To what extent do we even remember that the bi-level commuter car was an American design, produced for decades by Pullman, Budd, and St. Louis Car Company? The concept of push-pull was successfully devised by the former Chicago & North Western Railway using those American-built cars. A review of history will evidence no wrecks attributable to the design or construction of those cab cars built by those American firms. However, the concern over possible design flaws now is the end result of our inability at the Federal level to protect those patents.

There was definitely something seriously amiss when hitting a Ford F-450 (certainly bigger and heavier than a pickup) and trailer caused a derailment and caused the death of the engineer. Had there been a locomotive on the head of that train, it would have knocked the truck and trailer out of the way, and stayed on the track. The loco might have suffered some damage, but probably not enough to take it out of service. This is a really simple matter: if we are going to have push-pull on all these commuter lines, and on many of the Amtrak trains, those cab cars have to do a better job.

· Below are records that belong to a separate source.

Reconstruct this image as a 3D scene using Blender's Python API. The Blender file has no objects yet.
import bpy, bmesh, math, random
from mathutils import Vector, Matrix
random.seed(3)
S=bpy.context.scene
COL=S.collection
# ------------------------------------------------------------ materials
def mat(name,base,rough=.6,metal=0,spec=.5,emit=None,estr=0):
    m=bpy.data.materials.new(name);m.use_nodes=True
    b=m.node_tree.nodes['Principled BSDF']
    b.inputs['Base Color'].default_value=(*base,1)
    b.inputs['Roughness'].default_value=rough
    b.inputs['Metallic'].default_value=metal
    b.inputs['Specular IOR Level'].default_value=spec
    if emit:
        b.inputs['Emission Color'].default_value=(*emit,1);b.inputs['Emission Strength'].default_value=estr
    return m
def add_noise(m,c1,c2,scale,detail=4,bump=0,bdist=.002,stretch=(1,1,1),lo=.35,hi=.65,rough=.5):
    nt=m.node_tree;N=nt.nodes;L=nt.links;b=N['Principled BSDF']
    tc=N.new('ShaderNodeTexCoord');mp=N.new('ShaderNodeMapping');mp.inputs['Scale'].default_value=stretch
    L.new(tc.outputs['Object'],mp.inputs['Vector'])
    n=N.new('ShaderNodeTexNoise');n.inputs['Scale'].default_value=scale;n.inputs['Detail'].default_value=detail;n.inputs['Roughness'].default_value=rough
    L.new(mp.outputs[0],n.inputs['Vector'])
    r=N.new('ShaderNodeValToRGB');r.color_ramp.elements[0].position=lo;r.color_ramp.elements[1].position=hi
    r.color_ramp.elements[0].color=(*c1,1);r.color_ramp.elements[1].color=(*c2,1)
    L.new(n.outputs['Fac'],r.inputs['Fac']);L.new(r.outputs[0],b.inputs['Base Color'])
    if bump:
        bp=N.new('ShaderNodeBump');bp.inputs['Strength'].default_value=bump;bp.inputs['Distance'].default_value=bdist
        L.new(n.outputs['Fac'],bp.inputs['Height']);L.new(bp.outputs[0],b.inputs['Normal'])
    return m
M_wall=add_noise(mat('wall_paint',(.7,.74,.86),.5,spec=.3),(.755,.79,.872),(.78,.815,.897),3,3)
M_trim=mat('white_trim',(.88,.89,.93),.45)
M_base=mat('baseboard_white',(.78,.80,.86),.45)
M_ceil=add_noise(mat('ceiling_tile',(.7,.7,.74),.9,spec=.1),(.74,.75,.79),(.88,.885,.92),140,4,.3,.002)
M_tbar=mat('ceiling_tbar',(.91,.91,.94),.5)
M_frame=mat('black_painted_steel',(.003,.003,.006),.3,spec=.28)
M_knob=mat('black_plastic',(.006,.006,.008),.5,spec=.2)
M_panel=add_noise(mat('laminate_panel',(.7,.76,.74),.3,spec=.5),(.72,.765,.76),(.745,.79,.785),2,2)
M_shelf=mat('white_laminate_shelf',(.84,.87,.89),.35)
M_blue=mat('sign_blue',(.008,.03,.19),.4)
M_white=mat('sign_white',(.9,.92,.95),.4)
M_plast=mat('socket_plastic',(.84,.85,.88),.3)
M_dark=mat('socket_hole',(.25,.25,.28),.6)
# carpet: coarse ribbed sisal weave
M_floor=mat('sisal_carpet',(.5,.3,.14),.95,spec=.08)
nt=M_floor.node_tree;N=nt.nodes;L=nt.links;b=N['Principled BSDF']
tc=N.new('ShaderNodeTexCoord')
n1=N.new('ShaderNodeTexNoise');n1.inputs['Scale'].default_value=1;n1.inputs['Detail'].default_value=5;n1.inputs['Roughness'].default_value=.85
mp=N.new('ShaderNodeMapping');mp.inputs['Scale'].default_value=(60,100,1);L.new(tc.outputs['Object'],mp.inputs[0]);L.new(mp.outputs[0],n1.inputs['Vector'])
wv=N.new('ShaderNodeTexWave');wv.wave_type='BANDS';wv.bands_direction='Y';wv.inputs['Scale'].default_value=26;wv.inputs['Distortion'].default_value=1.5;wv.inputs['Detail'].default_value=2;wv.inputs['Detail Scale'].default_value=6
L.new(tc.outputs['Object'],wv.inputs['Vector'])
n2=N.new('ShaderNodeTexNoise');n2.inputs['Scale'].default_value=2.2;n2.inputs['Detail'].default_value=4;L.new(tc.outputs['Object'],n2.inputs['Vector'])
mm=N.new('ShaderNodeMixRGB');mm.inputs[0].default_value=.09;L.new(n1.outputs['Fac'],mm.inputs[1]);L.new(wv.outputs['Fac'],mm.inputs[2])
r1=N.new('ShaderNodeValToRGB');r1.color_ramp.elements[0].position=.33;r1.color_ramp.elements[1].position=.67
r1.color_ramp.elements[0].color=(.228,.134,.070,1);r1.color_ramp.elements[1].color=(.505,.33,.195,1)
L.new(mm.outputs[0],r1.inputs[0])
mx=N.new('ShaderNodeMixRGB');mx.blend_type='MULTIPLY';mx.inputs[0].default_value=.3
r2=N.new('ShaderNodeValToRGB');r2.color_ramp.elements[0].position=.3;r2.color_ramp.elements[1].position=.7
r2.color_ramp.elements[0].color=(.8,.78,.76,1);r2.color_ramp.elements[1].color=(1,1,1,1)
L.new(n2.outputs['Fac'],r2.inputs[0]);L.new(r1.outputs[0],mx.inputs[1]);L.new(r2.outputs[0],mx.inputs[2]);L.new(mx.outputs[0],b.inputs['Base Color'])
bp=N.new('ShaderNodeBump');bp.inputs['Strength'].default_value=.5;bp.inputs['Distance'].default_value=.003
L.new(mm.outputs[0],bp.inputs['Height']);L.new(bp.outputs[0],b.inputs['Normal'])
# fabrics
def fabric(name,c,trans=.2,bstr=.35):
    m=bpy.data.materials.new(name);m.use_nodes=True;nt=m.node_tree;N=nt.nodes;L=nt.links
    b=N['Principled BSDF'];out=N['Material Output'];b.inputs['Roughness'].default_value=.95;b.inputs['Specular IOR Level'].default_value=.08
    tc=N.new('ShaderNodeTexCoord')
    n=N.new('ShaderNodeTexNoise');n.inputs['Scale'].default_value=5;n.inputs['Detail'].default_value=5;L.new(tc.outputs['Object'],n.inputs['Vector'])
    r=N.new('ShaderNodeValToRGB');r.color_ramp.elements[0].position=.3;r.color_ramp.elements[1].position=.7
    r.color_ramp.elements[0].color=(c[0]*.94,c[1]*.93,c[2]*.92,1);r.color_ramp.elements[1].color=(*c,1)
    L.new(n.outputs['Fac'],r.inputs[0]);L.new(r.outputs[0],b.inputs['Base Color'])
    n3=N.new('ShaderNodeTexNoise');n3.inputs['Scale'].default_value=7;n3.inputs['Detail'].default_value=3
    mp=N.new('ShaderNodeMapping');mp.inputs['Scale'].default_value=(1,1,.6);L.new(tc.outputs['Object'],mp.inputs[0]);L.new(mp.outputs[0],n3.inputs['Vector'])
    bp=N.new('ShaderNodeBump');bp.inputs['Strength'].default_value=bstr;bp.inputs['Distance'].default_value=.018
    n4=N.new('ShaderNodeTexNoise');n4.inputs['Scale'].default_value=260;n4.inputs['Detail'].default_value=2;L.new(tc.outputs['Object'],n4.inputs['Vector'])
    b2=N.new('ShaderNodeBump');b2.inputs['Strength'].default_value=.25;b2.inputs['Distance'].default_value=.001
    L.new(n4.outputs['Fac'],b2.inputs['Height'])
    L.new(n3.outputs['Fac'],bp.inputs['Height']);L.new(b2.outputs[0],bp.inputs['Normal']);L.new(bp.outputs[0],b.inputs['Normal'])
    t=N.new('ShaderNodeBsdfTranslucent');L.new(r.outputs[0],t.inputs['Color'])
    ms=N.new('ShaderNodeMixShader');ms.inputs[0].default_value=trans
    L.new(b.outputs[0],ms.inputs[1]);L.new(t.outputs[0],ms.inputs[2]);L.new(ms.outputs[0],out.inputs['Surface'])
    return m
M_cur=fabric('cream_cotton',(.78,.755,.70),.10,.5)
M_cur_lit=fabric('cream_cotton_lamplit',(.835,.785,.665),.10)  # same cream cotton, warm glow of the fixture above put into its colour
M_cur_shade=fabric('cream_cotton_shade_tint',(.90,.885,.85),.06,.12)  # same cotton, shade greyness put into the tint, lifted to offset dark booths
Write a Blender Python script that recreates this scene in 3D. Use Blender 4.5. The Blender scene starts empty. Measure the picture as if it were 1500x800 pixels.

Either that, or they put an engine on both ends of consists, and pull all the time.

They are finally getting smart

Bilevels were in use in France and other European countries as early as 1880. Bilevel coaches are not an American invention.

I am surprised at the level of problems with push pull bilevel cab cars elsewhere in the US. As Singer from Illinois noted in his comment, the Metra bilevel cab cars hold up really well in grade crossing accidents. Whatever Budd and Pullman did when they originally designed these cars in the 1950s, should be looked at and mandated for the newer designs. We simply don’t have these problems here even though we have lots of grade crossings and collisions.